Court Time

Score an Inexpensive Workout

Tennis is a fairly simple sport. At its core, all it takes is a racquet, can of balls, sneakers and a court. But it is beyond the basics where players can excel with strategy, power, control, speed and poise.

From free outdoor public park and recreation tennis courts to sleek indoor and private clubs with monthly dues and fees, tennis players volley their way to fitness, burning some 500 calories in an hour while also enhancing balance, speed and coordination.

The competitive need can be satiated for those craving victory while there is also a sense of team work and camaraderie that develops for those who may want a more social or recreational experience. Either way, a certain grace is learned if you're on the losing side of the net.

Tennis is a lifetime sport. Whether starting as a child or senior, lesson opportunities abound, from local community group instruction to private coaches before entering team, league, tournament or just pick-up play among peers.

Getting started with beginner's equipment is fairly reasonable.

Expect to pay between $19 and $39 for a child's racquet and between $69 and $129 for an adult, according to seasoned high school tennis coach Gary Faltin of Durham.

"Don't go lower or higher or put yourself at a disadvantage from the start, " he explains. "Don't cheap out on the kids. Don't give them your old one. It belongs hanging on the wall. And don't get them one they will grow into. That just keeps them from performing well today and develops poor technique."

Though indoor court time can cost around $30 an hour, Faltin is quick to explain outdoor court time is free.

Faltin is also active in the New Hampshire chapter of the United States Tennis Association and suggests contacting them for information on anything tennis, like college tennis scholarships, wheelchair tennis, free membership for children 10 and under, NH Junior rankings and finding an area pro.

And heed his advice: "Now get out there and play!"

Expert Advice with Gary Faltin

Durham's Gary Faltin knows tennis. He's been a high school tennis coach for 16 years at Oyster River and St. Thomas, a University of New Hampshire tennis instructor, directed the New Hampshire Tennis Junior Development program and has been United States Tennis Association/New Hampshire board president for 12 years. All four of his children played for their college teams; plus, he's got a mean serve.

Should I play a bit before taking a lesson? In the days before a lesson, play in your natural style and identify your weaknesses and strengths as you see them. In the minutes before a lesson, hit some balls to get loose and mentally ready. Easy ground strokes and serves are best.
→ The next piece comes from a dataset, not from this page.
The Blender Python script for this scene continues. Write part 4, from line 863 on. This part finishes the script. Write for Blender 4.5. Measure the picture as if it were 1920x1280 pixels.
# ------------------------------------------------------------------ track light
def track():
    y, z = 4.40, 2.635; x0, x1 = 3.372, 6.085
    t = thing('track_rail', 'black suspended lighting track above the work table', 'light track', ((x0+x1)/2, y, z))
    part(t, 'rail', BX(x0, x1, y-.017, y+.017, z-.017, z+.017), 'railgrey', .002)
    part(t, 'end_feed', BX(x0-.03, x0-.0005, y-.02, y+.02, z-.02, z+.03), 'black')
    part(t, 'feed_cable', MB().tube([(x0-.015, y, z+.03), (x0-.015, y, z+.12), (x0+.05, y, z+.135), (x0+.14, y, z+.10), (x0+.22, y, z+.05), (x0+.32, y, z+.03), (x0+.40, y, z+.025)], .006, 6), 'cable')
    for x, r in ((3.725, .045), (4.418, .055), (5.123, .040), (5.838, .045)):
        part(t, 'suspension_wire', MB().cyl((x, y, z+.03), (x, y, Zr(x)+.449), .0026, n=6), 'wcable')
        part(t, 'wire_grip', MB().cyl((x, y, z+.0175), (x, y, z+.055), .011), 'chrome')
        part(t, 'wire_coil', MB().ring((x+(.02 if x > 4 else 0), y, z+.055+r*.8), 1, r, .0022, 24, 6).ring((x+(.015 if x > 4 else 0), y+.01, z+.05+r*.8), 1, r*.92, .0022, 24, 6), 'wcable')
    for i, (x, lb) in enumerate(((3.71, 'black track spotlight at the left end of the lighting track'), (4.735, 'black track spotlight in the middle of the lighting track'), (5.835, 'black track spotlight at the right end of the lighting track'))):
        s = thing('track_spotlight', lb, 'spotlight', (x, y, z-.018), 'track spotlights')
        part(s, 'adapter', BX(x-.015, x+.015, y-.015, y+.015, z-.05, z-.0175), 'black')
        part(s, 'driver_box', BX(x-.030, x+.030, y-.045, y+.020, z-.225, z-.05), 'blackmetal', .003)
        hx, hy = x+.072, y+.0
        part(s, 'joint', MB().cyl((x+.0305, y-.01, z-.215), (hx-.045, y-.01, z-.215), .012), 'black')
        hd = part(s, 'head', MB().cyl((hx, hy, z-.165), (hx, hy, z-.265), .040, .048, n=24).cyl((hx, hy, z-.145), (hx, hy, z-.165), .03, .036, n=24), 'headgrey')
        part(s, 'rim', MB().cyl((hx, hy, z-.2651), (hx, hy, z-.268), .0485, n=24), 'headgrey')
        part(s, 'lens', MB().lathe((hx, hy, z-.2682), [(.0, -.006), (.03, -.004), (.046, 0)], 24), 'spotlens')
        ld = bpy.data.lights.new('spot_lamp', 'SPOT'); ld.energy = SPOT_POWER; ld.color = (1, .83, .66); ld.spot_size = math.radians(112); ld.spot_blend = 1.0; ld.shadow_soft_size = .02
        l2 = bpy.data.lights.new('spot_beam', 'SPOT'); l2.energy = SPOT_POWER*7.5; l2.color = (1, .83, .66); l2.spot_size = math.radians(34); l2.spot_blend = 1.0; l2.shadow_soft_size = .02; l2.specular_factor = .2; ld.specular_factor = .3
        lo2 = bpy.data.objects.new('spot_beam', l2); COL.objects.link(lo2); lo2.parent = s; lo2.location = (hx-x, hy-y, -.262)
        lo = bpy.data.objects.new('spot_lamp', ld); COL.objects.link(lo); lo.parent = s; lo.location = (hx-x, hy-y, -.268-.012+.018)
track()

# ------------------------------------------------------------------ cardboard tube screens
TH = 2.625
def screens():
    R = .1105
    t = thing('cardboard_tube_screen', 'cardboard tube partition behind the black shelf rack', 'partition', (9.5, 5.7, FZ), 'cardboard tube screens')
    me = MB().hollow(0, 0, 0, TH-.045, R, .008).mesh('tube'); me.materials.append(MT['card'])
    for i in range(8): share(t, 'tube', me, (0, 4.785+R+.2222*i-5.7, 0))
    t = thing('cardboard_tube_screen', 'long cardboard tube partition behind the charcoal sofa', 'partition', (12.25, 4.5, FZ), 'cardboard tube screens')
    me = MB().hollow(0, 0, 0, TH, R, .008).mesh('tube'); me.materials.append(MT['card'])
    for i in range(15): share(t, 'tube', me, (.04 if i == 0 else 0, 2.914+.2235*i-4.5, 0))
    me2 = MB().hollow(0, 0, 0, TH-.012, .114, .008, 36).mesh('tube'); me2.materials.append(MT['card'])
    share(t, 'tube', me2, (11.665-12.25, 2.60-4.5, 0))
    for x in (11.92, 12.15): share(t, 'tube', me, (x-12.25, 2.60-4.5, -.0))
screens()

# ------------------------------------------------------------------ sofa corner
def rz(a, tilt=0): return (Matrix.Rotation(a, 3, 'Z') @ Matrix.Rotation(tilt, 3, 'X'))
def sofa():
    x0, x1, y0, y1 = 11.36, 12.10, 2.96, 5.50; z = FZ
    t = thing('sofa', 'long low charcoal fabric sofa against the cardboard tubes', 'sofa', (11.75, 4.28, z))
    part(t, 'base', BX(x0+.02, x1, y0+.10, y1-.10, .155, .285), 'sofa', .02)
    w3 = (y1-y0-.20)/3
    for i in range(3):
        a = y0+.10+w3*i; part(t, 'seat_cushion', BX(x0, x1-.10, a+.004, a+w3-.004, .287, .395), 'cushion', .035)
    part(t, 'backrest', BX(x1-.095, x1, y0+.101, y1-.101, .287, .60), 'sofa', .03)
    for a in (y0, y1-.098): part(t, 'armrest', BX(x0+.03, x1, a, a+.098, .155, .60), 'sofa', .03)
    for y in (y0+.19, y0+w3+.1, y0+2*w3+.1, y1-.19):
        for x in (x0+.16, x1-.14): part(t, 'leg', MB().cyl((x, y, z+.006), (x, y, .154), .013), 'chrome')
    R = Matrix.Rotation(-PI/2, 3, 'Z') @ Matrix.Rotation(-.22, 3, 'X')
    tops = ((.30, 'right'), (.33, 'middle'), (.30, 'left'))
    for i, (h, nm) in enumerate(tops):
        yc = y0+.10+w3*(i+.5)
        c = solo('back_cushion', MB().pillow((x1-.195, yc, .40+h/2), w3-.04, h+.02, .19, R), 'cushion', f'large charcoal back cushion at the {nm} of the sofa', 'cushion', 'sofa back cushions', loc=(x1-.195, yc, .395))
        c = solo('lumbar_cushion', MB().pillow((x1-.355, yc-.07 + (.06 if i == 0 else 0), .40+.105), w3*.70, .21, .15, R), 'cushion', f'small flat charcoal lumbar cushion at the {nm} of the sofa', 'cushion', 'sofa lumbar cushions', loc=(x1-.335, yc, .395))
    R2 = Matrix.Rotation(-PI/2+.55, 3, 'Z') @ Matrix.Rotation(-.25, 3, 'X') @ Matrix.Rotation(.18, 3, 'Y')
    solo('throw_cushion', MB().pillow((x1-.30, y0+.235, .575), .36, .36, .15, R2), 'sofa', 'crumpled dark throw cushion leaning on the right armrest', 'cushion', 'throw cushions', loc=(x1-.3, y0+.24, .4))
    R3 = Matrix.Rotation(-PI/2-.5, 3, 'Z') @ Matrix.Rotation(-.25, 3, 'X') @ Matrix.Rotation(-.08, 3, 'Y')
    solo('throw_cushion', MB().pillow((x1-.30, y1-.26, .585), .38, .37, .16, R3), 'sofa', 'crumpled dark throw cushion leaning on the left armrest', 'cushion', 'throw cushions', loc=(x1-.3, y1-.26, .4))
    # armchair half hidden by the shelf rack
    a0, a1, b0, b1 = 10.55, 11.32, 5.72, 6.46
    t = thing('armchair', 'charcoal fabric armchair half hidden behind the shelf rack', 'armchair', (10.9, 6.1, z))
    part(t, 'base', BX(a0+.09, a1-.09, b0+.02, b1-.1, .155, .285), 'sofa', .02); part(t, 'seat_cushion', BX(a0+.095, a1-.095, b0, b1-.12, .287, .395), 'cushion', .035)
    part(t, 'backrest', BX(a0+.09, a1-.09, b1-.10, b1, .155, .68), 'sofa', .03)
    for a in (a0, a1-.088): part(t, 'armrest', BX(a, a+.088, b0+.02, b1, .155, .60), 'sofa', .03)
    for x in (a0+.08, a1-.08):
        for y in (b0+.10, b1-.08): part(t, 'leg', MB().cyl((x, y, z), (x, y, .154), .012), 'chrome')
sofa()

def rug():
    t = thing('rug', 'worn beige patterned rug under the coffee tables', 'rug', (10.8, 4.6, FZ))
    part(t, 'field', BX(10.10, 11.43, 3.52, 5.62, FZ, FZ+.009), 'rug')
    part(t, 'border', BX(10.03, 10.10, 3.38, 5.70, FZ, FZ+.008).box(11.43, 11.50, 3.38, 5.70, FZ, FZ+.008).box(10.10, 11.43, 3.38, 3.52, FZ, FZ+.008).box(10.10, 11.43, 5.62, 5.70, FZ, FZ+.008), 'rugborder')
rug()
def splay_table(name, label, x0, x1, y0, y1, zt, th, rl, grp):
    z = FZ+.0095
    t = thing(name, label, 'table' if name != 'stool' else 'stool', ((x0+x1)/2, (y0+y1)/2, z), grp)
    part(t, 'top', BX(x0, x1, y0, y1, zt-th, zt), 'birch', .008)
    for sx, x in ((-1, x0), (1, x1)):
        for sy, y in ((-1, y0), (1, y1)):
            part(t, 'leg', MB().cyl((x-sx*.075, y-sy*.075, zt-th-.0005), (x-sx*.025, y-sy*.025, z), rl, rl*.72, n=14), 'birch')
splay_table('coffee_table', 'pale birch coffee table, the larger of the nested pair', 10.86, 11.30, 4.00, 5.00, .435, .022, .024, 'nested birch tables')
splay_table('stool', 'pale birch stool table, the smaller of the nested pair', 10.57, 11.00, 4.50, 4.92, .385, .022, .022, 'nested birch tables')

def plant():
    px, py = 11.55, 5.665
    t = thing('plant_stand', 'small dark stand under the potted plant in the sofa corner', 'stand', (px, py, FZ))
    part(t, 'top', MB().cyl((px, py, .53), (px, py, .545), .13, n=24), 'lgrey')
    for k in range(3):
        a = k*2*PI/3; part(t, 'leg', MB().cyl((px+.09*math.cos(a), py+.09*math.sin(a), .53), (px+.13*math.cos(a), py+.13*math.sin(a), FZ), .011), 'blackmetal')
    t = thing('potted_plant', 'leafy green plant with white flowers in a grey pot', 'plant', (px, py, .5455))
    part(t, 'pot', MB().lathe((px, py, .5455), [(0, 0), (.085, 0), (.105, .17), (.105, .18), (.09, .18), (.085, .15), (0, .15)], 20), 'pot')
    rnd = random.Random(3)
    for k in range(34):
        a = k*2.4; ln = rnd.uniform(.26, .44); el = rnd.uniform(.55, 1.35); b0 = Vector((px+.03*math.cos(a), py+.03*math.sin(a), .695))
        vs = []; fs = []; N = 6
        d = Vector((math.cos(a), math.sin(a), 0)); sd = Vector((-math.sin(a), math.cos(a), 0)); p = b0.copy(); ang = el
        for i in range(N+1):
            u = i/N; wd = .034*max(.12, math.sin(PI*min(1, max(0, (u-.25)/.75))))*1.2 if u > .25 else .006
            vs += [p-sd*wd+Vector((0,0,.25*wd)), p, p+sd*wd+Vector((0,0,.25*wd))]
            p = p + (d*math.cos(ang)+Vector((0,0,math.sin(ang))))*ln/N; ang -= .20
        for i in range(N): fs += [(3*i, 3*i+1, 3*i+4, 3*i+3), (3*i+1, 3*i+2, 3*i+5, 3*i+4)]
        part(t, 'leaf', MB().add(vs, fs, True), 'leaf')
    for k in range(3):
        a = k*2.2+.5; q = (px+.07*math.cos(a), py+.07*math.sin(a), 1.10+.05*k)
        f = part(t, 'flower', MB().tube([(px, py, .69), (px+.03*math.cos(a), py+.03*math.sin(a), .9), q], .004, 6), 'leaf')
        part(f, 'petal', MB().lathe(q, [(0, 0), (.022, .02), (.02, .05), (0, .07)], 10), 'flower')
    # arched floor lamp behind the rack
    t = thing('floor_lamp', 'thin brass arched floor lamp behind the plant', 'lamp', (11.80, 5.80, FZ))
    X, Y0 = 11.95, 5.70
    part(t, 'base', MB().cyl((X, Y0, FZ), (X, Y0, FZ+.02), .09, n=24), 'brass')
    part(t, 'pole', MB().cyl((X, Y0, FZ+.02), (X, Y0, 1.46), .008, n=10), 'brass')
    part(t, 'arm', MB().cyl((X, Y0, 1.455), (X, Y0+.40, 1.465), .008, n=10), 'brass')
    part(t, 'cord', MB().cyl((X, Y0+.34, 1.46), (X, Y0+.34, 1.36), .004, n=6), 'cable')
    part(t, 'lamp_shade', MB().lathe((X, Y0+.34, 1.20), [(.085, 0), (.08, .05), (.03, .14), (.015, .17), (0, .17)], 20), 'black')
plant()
Which is better, private or group lessons, and how do I know if the instructor is any good? I like group lessons for beginners. There is a team-like atmosphere and less pressure to perform. Also, no information overload. Advancing players need more physically intense instruction and theory and tactics information. Private lessons are needed for that. Good coaches will be able to lay out a skill progression they envision for you, and can suggest the style of play you are best suited for. Ask questions and gauge the depth of their responses. Also ask if they belong to PTA or PTR. Those are Tennis Pro organizations who rate their members.

What's the best way to get kids into tennis? Start with a basket of balls and toss them to your child, so they make the same swing every time. If they miss, suggest swinging slower and always blame the "bad toss." Also, sign them up for your community rec tennis.

What about picking up the game as a senior or adult after playing during youth? Of course, that's a great idea. Your body will tell you what you're capable of, so change your strategies if necessary. There are not many 60-year-old serve and volleyers!

OK, I want to play a lot. Do I join a league or just play with my friends? Join a league or Round Robin. There the players can't forget or cancel on you. You will have to face ranges of style and ability that will make you improve. You won't be too good or bad for the competition. Enjoy your friends' game as a bonus.

What's the difference in playing inside versus outside? Inside you have one opponent. Outside, two or three at least: temperature, wind, distractions. Play them better through preparation and game-planning and you will likely win. Conditioning and mental focus count for so much more outdoors.


The Mount Washington Resort at Bretton Woods and Cranmore Mountain Resort were sites for the Volvo International tennis tournament from 1973 through 1984, attracting greats like Jimmy Connors, Rod Laver and a young Jennifer Capriati.

Gear Box

Head's Liquidmetal 8 ($80) tennis racquet is known for its value, power and control. It's focused on lower-level to intermediate players needing a bit of a bigger sweet spot.

Tennis balls come in all sorts of sizes, felt thickness and pressures. Wilson's Green Dot Starter Tennis Balls ($6) come four to a bunch and are designed for beginners in that they are a bit lighter than regular tennis balls.

Tennis involves a lot of starts, stops and side-to-side motion so leave those running shoes behind. Consider an Adidas Barricade ($80-$125) shoe that gets a thumbs-up for comfort and stability.